Thread: prove that the set of real numbers is not a countable set

1. Prove that R is equivalent to (0,1) and (0,1) is equivalent to [0,1]. Conclude that R is equivalent to R. Now prove that [0,1] is uncountable. Consider an arbitrary function f: J--> [0,1] and prove that im f is not equal to [0,1]. Thus, there is no function from J onto [0,1], and so [0,1] is uncountable. Suppose that T is a function from J to [0,1].
2. Show that there are sequences {a_n}from infinity when n=1 and {b_n} from infinity when n=1 such that [a_1, b_1] is a subset [0,1], and for each n E J, [a_n+1 , b_n+1] is a subset [a_n, b_n] and T(n) is not an element of [a_n, b_n]
3. Show that {a_n} from infinity when n=1 converges; call the limit A.
4. Prove that A E [a_n, b_n] for each n E J. Conclude that A is not an element im T.
5. Finish the proof that [0,1] is uncountable.
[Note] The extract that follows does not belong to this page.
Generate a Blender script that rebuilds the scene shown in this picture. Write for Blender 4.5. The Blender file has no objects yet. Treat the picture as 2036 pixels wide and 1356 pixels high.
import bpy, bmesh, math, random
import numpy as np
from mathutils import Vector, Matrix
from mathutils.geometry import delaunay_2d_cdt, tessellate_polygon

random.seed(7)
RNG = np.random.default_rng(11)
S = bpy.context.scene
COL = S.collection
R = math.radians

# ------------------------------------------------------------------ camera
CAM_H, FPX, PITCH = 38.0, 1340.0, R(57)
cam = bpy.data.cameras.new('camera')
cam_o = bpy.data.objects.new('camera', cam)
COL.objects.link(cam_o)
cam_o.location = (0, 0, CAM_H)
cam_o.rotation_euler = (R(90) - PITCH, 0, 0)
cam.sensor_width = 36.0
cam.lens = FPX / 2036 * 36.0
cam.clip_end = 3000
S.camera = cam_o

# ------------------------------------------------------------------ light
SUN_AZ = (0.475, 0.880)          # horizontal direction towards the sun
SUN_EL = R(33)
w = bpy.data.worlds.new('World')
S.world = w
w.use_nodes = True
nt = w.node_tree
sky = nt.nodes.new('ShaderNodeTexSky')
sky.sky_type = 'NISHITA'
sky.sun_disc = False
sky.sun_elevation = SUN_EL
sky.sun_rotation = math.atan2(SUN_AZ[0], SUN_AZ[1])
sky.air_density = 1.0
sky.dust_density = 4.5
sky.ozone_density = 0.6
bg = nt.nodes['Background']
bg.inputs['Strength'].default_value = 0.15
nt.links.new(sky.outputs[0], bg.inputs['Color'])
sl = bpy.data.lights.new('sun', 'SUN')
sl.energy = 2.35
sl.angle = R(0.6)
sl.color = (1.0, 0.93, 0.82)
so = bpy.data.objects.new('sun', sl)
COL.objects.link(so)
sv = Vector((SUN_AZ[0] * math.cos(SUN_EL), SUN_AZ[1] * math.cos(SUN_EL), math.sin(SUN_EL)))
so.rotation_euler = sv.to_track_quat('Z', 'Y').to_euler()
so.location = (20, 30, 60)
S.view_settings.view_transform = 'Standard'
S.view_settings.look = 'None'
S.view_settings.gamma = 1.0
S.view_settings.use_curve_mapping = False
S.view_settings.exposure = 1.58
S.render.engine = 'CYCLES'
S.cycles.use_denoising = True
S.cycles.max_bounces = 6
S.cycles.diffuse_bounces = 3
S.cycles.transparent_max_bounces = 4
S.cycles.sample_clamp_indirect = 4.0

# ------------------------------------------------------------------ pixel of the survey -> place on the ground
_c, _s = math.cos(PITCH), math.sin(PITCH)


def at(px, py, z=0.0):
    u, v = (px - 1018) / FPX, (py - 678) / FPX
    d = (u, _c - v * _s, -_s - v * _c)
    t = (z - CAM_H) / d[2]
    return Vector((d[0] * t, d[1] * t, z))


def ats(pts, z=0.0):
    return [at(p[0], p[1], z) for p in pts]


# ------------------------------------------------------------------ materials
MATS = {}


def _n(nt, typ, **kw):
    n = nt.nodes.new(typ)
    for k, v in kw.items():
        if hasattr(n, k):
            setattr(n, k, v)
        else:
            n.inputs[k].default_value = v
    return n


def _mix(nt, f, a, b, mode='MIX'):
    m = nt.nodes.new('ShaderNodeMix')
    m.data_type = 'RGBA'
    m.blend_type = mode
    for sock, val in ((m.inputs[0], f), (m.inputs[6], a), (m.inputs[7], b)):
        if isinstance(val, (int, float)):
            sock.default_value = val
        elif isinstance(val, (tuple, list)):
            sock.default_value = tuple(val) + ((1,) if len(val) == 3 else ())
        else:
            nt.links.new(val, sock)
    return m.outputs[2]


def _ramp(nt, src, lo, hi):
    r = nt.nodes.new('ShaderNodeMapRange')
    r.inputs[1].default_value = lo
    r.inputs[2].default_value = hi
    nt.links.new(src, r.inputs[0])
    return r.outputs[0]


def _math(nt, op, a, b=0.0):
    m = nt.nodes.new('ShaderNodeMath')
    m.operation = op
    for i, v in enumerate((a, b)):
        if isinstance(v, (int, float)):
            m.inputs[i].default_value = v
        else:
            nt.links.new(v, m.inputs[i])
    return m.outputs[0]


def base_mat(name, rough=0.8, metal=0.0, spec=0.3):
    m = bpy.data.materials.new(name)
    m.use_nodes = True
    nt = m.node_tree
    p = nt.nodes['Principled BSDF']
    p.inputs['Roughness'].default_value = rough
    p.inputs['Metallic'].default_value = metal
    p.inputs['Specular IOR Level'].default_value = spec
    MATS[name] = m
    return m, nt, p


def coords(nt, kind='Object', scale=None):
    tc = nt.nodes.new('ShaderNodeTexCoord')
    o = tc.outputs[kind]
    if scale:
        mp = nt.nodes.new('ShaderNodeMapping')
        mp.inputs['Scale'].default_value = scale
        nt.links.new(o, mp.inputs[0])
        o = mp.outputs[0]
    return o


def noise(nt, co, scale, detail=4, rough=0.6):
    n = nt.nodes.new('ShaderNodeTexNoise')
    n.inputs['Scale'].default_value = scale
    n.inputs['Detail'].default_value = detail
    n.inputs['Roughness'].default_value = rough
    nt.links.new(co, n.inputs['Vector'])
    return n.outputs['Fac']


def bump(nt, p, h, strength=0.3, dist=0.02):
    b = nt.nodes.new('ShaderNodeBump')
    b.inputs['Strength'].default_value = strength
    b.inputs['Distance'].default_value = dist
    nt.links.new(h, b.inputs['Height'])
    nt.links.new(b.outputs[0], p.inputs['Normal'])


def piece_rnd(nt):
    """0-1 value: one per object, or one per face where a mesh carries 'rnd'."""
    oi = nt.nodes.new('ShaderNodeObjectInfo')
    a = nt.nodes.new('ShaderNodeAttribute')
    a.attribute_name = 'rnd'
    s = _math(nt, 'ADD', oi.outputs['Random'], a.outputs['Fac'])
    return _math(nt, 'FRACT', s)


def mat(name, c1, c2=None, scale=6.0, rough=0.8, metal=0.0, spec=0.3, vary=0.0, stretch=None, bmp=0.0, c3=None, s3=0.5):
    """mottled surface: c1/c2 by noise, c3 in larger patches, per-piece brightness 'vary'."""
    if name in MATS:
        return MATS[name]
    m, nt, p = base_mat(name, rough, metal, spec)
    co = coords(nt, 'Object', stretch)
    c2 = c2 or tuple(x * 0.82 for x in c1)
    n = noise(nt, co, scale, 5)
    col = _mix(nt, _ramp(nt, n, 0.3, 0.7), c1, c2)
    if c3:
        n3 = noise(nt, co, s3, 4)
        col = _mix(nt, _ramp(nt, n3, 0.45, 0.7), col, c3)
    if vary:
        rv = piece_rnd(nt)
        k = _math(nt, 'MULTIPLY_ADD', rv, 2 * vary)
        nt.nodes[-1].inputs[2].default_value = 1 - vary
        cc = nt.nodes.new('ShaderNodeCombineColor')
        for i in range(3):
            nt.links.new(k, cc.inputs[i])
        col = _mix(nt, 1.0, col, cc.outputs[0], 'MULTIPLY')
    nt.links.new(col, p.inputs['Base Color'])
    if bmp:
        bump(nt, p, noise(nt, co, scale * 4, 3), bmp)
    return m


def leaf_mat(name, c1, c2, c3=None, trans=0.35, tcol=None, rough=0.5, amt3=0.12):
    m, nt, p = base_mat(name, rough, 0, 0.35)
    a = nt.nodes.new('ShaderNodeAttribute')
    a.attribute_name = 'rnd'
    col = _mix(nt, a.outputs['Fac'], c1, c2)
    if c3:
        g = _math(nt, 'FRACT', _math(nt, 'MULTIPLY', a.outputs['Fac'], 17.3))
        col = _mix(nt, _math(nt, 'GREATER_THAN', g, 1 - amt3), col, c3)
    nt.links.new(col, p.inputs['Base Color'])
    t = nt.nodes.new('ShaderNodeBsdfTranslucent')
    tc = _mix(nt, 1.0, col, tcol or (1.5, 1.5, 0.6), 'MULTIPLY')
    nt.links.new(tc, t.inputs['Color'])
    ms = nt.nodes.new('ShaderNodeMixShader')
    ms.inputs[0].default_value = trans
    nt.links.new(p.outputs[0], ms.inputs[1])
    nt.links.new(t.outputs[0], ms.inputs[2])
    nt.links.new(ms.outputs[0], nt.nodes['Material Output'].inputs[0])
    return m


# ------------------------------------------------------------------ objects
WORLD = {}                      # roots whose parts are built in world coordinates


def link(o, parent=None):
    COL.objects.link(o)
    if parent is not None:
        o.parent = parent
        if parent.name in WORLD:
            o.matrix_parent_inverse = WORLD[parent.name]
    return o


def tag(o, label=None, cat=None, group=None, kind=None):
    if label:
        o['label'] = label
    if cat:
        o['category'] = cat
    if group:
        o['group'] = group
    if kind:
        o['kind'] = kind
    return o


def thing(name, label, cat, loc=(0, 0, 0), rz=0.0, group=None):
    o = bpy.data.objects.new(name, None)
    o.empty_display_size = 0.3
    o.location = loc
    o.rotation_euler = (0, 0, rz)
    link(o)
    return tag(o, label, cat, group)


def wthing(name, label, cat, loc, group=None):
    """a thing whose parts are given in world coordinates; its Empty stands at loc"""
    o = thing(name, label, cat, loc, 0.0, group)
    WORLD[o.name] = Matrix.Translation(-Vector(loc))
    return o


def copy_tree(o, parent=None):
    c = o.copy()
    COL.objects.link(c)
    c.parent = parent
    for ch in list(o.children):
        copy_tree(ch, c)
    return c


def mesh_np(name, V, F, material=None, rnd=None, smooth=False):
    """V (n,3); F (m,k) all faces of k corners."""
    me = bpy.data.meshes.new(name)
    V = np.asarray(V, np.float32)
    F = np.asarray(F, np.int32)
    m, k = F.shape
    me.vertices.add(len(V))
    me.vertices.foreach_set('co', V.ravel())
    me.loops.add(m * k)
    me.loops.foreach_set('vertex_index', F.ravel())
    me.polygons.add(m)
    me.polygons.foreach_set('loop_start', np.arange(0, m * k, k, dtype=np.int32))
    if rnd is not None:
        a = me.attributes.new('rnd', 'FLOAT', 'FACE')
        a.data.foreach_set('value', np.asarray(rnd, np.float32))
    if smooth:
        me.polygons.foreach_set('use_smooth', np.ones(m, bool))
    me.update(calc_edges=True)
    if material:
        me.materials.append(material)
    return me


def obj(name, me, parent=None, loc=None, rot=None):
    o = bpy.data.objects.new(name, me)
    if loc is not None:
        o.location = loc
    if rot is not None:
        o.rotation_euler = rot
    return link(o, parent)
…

Originally Posted by rosebud

1. Prove that R is equivalent to (0,1) and (0,1) is equivalent to [0,1]. Conclude that R is equivalent to R.

surely that is not what the problem says! That R is equivalent to [0,1] would follow from this but "R is equivalent to R" is trivial.

To prove that R is equivalent to (0,1), look at the function f(x)= $\displaystyle \frac{1}{x(x-1)}$. To prove that (0,1) is equivalent to [0,1], write the rational numbers in (0, 1) in an ordering $\displaystyle \{r_1, r_2, r_3, ...\}$ (which is possible because the rational numbers are countable) and define f(x)= x if x is irrational, $\displaystyle f(r_1)= 0, f(r_2)= 1, f(r_n)= r_{n-1}$ for n>2.

Now prove that [0,1] is uncountable. Consider an arbitrary function f: J--> [0,1] and prove that im f is not equal to [0,1]. Thus, there is no function from J onto [0,1], and so [0,1] is uncountable. Suppose that T is a function from J to [0,1].
2. Show that there are sequences {a_n}from infinity when n=1 and {b_n} from infinity when n=1 such that [a_1, b_1] is a subset [0,1], and for each n E J, [a_n+1 , b_n+1] is a subset [a_n, b_n] and T(n) is not an element of [a_n, b_n]
3. Show that {a_n} from infinity when n=1 converges; call the limit A.
4. Prove that A E [a_n, b_n] for each n E J. Conclude that A is not an element im T.

I have no idea what "from infinity" means here.

5. Finish the proof that [0,1] is uncountable.